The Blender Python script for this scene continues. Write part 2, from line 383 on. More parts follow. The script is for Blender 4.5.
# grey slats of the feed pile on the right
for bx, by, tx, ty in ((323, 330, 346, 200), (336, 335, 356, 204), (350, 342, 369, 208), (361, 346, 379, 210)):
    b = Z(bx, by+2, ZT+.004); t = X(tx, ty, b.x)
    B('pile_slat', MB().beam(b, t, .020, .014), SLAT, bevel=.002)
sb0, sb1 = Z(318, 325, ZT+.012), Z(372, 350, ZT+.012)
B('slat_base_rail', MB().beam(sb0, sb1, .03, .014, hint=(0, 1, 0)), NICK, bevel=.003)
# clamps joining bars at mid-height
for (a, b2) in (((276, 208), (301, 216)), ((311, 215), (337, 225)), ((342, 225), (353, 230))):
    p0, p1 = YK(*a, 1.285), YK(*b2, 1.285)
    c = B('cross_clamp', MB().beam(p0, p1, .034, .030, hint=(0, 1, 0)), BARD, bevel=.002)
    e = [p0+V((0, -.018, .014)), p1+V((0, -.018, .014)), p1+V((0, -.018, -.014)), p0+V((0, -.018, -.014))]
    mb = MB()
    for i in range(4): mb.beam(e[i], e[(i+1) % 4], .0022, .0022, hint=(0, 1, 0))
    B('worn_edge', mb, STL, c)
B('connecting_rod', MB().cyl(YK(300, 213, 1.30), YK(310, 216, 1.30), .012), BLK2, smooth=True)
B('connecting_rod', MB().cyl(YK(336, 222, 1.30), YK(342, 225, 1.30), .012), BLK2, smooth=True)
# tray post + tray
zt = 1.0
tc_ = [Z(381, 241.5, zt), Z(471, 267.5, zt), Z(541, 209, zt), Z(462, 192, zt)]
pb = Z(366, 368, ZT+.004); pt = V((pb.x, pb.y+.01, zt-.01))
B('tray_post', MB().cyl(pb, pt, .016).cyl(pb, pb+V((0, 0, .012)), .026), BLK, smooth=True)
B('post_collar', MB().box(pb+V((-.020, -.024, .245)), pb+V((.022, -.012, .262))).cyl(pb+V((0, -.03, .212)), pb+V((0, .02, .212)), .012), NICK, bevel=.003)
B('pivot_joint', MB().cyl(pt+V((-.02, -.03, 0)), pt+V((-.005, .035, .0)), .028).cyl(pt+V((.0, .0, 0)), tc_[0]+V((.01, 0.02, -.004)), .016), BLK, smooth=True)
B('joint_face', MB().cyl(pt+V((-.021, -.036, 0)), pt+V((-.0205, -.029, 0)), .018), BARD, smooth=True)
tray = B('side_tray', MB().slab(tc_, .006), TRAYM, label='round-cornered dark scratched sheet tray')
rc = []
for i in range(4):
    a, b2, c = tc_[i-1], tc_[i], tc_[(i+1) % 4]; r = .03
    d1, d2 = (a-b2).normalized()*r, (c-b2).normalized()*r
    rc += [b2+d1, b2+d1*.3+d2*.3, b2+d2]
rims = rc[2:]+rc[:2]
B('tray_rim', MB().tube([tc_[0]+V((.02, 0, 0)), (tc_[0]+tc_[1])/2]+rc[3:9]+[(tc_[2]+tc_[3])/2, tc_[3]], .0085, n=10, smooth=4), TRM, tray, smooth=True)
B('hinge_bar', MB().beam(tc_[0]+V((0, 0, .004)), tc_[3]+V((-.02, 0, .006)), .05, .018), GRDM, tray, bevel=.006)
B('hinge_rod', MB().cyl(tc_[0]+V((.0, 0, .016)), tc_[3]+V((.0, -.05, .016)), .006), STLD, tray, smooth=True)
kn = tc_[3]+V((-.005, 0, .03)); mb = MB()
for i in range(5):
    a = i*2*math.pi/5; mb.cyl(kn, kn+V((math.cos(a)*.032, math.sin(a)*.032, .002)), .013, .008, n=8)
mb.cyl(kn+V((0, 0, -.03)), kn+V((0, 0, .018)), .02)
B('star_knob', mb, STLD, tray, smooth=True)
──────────
### [Problem requirements]
Each line of the listing should be echoed back exactly.

### [Response to this exercise]
The Blender Python script for this scene continues. Write part 2, from line 383 on. More parts follow. The script is for Blender 4.5.
# grey slats of the feed pile on the right
for bx, by, tx, ty in ((323, 330, 346, 200), (336, 335, 356, 204), (350, 342, 369, 208), (361, 346, 379, 210)):
    b = Z(bx, by+2, ZT+.004); t = X(tx, ty, b.x)
    B('pile_slat', MB().beam(b, t, .020, .014), SLAT, bevel=.002)
sb0, sb1 = Z(318, 325, ZT+.012), Z(372, 350, ZT+.012)
B('slat_base_rail', MB().beam(sb0, sb1, .03, .014, hint=(0, 1, 0)), NICK, bevel=.003)
# clamps joining bars at mid-height
for (a, b2) in (((276, 208), (301, 216)), ((311, 215), (337, 225)), ((342, 225), (353, 230))):
    p0, p1 = YK(*a, 1.285), YK(*b2, 1.285)
    c = B('cross_clamp', MB().beam(p0, p1, .034, .030, hint=(0, 1, 0)), BARD, bevel=.002)
    e = [p0+V((0, -.018, .014)), p1+V((0, -.018, .014)), p1+V((0, -.018, -.014)), p0+V((0, -.018, -.014))]
    mb = MB()
    for i in range(4): mb.beam(e[i], e[(i+1) % 4], .0022, .0022, hint=(0, 1, 0))
    B('worn_edge', mb, STL, c)
B('connecting_rod', MB().cyl(YK(300, 213, 1.30), YK(310, 216, 1.30), .012), BLK2, smooth=True)
B('connecting_rod', MB().cyl(YK(336, 222, 1.30), YK(342, 225, 1.30), .012), BLK2, smooth=True)
# tray post + tray
zt = 1.0
tc_ = [Z(381, 241.5, zt), Z(471, 267.5, zt), Z(541, 209, zt), Z(462, 192, zt)]
pb = Z(366, 368, ZT+.004); pt = V((pb.x, pb.y+.01, zt-.01))
B('tray_post', MB().cyl(pb, pt, .016).cyl(pb, pb+V((0, 0, .012)), .026), BLK, smooth=True)
B('post_collar', MB().box(pb+V((-.020, -.024, .245)), pb+V((.022, -.012, .262))).cyl(pb+V((0, -.03, .212)), pb+V((0, .02, .212)), .012), NICK, bevel=.003)
B('pivot_joint', MB().cyl(pt+V((-.02, -.03, 0)), pt+V((-.005, .035, .0)), .028).cyl(pt+V((.0, .0, 0)), tc_[0]+V((.01, 0.02, -.004)), .016), BLK, smooth=True)
B('joint_face', MB().cyl(pt+V((-.021, -.036, 0)), pt+V((-.0205, -.029, 0)), .018), BARD, smooth=True)
tray = B('side_tray', MB().slab(tc_, .006), TRAYM, label='round-cornered dark scratched sheet tray')
rc = []
for i in range(4):
    a, b2, c = tc_[i-1], tc_[i], tc_[(i+1) % 4]; r = .03
    d1, d2 = (a-b2).normalized()*r, (c-b2).normalized()*r
    rc += [b2+d1, b2+d1*.3+d2*.3, b2+d2]
rims = rc[2:]+rc[:2]
B('tray_rim', MB().tube([tc_[0]+V((.02, 0, 0)), (tc_[0]+tc_[1])/2]+rc[3:9]+[(tc_[2]+tc_[3])/2, tc_[3]], .0085, n=10, smooth=4), TRM, tray, smooth=True)
B('hinge_bar', MB().beam(tc_[0]+V((0, 0, .004)), tc_[3]+V((-.02, 0, .006)), .05, .018), GRDM, tray, bevel=.006)
B('hinge_rod', MB().cyl(tc_[0]+V((.0, 0, .016)), tc_[3]+V((.0, -.05, .016)), .006), STLD, tray, smooth=True)
kn = tc_[3]+V((-.005, 0, .03)); mb = MB()
for i in range(5):
    a = i*2*math.pi/5; mb.cyl(kn, kn+V((math.cos(a)*.032, math.sin(a)*.032, .002)), .013, .008, n=8)
mb.cyl(kn+V((0, 0, -.03)), kn+V((0, 0, .018)), .02)
B('star_knob', mb, STLD, tray, smooth=True)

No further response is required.